▶ Task instructions
Output, word for word, every line from the start of the listing down to and including the line that contains "rng = random.Random(7)"; include nothing else.
-- Start Source material --
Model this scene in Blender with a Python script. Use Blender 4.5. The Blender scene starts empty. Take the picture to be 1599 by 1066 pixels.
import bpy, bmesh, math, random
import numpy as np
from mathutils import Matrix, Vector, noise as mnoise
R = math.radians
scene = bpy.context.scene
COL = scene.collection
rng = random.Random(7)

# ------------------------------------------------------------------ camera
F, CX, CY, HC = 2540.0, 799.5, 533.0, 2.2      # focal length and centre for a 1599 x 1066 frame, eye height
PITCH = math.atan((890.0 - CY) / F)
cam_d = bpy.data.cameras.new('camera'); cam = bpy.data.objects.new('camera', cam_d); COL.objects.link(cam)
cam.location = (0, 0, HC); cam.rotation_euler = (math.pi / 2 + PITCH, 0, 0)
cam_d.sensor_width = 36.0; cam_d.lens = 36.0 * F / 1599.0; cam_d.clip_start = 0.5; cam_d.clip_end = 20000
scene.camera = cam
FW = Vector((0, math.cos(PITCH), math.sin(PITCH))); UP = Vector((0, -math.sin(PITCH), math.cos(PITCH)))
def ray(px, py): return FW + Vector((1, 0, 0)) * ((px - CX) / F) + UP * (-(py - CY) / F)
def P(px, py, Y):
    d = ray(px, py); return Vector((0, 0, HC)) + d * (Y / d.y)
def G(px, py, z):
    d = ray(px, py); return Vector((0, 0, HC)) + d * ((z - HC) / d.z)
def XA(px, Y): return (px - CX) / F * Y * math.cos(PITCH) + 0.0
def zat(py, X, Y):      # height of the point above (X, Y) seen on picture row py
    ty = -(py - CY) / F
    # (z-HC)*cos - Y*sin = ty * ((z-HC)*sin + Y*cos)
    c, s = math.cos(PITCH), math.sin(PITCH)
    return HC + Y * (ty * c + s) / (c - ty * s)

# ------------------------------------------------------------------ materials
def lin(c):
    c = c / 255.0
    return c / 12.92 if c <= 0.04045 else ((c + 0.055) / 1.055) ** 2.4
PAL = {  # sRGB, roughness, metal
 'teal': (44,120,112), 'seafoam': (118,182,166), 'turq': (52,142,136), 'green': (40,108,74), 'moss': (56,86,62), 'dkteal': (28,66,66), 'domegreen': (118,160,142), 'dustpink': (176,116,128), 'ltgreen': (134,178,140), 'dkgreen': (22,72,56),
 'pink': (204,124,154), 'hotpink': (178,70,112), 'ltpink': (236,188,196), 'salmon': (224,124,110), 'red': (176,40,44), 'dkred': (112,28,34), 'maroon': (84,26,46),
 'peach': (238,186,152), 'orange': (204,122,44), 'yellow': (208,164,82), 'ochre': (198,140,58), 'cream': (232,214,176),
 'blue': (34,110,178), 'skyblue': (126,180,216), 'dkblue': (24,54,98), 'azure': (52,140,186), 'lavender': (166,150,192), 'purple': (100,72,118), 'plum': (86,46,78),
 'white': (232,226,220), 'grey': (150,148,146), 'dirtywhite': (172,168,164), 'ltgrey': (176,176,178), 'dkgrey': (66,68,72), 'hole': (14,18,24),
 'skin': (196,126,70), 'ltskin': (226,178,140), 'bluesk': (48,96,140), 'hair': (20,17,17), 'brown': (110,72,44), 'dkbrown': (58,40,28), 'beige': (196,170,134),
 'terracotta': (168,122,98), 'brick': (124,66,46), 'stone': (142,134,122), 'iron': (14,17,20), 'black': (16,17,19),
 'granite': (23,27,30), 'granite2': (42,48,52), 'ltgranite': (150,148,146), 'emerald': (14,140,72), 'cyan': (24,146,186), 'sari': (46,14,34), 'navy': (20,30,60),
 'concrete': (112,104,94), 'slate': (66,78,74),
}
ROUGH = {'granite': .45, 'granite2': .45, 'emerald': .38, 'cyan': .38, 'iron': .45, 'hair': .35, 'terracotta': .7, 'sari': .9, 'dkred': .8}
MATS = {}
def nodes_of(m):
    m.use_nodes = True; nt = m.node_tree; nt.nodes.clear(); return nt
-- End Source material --
▶ Response to this exercise
Model this scene in Blender with a Python script. Use Blender 4.5. The Blender scene starts empty. Take the picture to be 1599 by 1066 pixels.
import bpy, bmesh, math, random
import numpy as np
from mathutils import Matrix, Vector, noise as mnoise
R = math.radians
scene = bpy.context.scene
COL = scene.collection
rng = random.Random(7)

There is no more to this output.